**Material provided**
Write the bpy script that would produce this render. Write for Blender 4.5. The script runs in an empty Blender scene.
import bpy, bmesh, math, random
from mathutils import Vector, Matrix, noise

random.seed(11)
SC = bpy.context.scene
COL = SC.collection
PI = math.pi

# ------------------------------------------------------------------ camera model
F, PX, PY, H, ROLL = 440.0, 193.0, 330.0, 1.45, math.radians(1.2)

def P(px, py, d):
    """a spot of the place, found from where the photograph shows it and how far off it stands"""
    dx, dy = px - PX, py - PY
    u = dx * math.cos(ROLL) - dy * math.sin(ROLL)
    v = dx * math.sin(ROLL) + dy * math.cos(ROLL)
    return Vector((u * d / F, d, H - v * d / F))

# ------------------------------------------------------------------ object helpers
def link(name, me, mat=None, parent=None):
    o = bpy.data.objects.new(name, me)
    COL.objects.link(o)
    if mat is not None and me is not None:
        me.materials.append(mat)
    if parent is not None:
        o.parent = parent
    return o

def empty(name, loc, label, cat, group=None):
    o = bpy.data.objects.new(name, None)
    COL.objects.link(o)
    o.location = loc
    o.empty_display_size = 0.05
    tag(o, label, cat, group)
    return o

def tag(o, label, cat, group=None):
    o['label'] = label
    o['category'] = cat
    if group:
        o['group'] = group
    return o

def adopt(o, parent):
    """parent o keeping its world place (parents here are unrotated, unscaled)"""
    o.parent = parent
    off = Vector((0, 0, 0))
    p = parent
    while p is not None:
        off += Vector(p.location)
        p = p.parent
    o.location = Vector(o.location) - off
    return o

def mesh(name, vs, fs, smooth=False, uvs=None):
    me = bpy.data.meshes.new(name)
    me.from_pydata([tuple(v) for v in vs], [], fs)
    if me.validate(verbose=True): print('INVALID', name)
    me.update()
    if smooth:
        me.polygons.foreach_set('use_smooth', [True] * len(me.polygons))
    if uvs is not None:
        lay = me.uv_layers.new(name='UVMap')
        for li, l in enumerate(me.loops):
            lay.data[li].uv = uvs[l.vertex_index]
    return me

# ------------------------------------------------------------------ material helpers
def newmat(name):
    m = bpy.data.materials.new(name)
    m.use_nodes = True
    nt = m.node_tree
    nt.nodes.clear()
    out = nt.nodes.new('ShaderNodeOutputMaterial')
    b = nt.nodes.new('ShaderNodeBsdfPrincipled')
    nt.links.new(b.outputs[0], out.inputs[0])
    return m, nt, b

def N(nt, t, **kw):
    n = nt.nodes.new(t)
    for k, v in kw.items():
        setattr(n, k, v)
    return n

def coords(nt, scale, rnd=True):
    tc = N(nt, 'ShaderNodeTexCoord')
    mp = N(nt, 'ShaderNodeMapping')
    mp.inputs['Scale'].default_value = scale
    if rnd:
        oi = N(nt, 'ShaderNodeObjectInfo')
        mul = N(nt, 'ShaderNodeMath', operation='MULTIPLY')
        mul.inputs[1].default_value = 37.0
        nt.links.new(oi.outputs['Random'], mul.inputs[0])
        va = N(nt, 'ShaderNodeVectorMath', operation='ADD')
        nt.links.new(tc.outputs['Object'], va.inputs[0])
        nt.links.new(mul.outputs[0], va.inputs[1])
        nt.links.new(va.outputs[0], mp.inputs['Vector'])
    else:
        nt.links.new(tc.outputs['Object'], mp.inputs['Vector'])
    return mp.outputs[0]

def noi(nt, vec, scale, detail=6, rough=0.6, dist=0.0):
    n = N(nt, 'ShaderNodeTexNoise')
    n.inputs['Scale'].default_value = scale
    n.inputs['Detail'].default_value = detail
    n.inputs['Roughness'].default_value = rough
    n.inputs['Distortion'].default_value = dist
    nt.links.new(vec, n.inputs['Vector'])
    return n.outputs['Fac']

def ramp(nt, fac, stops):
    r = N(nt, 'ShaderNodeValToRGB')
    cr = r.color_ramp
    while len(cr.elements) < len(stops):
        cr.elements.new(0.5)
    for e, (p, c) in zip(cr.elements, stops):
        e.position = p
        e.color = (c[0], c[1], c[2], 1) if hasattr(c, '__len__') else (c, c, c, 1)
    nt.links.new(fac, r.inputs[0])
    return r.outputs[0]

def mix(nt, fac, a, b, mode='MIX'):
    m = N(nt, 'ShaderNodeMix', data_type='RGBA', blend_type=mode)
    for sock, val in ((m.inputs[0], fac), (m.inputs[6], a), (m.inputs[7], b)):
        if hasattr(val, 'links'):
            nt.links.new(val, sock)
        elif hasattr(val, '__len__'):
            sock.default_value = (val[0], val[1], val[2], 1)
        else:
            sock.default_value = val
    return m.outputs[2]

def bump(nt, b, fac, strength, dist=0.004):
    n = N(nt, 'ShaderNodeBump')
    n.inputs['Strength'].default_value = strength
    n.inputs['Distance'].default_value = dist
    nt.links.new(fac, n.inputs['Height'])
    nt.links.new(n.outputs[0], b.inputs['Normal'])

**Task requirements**
Output all of the data again. Match it exactly.

**Output of the exercise**
Write the bpy script that would produce this render. Write for Blender 4.5. The script runs in an empty Blender scene.
import bpy, bmesh, math, random
from mathutils import Vector, Matrix, noise

random.seed(11)
SC = bpy.context.scene
COL = SC.collection
PI = math.pi

# ------------------------------------------------------------------ camera model
F, PX, PY, H, ROLL = 440.0, 193.0, 330.0, 1.45, math.radians(1.2)

def P(px, py, d):
    """a spot of the place, found from where the photograph shows it and how far off it stands"""
    dx, dy = px - PX, py - PY
    u = dx * math.cos(ROLL) - dy * math.sin(ROLL)
    v = dx * math.sin(ROLL) + dy * math.cos(ROLL)
    return Vector((u * d / F, d, H - v * d / F))

# ------------------------------------------------------------------ object helpers
def link(name, me, mat=None, parent=None):
    o = bpy.data.objects.new(name, me)
    COL.objects.link(o)
    if mat is not None and me is not None:
        me.materials.append(mat)
    if parent is not None:
        o.parent = parent
    return o

def empty(name, loc, label, cat, group=None):
    o = bpy.data.objects.new(name, None)
    COL.objects.link(o)
    o.location = loc
    o.empty_display_size = 0.05
    tag(o, label, cat, group)
    return o

def tag(o, label, cat, group=None):
    o['label'] = label
    o['category'] = cat
    if group:
        o['group'] = group
    return o

def adopt(o, parent):
    """parent o keeping its world place (parents here are unrotated, unscaled)"""
    o.parent = parent
    off = Vector((0, 0, 0))
    p = parent
    while p is not None:
        off += Vector(p.location)
        p = p.parent
    o.location = Vector(o.location) - off
    return o

def mesh(name, vs, fs, smooth=False, uvs=None):
    me = bpy.data.meshes.new(name)
    me.from_pydata([tuple(v) for v in vs], [], fs)
    if me.validate(verbose=True): print('INVALID', name)
    me.update()
    if smooth:
        me.polygons.foreach_set('use_smooth', [True] * len(me.polygons))
    if uvs is not None:
        lay = me.uv_layers.new(name='UVMap')
        for li, l in enumerate(me.loops):
            lay.data[li].uv = uvs[l.vertex_index]
    return me

# ------------------------------------------------------------------ material helpers
def newmat(name):
    m = bpy.data.materials.new(name)
    m.use_nodes = True
    nt = m.node_tree
    nt.nodes.clear()
    out = nt.nodes.new('ShaderNodeOutputMaterial')
    b = nt.nodes.new('ShaderNodeBsdfPrincipled')
    nt.links.new(b.outputs[0], out.inputs[0])
    return m, nt, b

def N(nt, t, **kw):
    n = nt.nodes.new(t)
    for k, v in kw.items():
        setattr(n, k, v)
    return n

def coords(nt, scale, rnd=True):
    tc = N(nt, 'ShaderNodeTexCoord')
    mp = N(nt, 'ShaderNodeMapping')
    mp.inputs['Scale'].default_value = scale
    if rnd:
        oi = N(nt, 'ShaderNodeObjectInfo')
        mul = N(nt, 'ShaderNodeMath', operation='MULTIPLY')
        mul.inputs[1].default_value = 37.0
        nt.links.new(oi.outputs['Random'], mul.inputs[0])
        va = N(nt, 'ShaderNodeVectorMath', operation='ADD')
        nt.links.new(tc.outputs['Object'], va.inputs[0])
        nt.links.new(mul.outputs[0], va.inputs[1])
        nt.links.new(va.outputs[0], mp.inputs['Vector'])
    else:
        nt.links.new(tc.outputs['Object'], mp.inputs['Vector'])
    return mp.outputs[0]

def noi(nt, vec, scale, detail=6, rough=0.6, dist=0.0):
    n = N(nt, 'ShaderNodeTexNoise')
    n.inputs['Scale'].default_value = scale
    n.inputs['Detail'].default_value = detail
    n.inputs['Roughness'].default_value = rough
    n.inputs['Distortion'].default_value = dist
    nt.links.new(vec, n.inputs['Vector'])
    return n.outputs['Fac']

def ramp(nt, fac, stops):
    r = N(nt, 'ShaderNodeValToRGB')
    cr = r.color_ramp
    while len(cr.elements) < len(stops):
        cr.elements.new(0.5)
    for e, (p, c) in zip(cr.elements, stops):
        e.position = p
        e.color = (c[0], c[1], c[2], 1) if hasattr(c, '__len__') else (c, c, c, 1)
    nt.links.new(fac, r.inputs[0])
    return r.outputs[0]

def mix(nt, fac, a, b, mode='MIX'):
    m = N(nt, 'ShaderNodeMix', data_type='RGBA', blend_type=mode)
    for sock, val in ((m.inputs[0], fac), (m.inputs[6], a), (m.inputs[7], b)):
        if hasattr(val, 'links'):
            nt.links.new(val, sock)
        elif hasattr(val, '__len__'):
            sock.default_value = (val[0], val[1], val[2], 1)
        else:
            sock.default_value = val
    return m.outputs[2]

def bump(nt, b, fac, strength, dist=0.004):
    n = N(nt, 'ShaderNodeBump')
    n.inputs['Strength'].default_value = strength
    n.inputs['Distance'].default_value = dist
    nt.links.new(fac, n.inputs['Height'])
    nt.links.new(n.outputs[0], b.inputs['Normal'])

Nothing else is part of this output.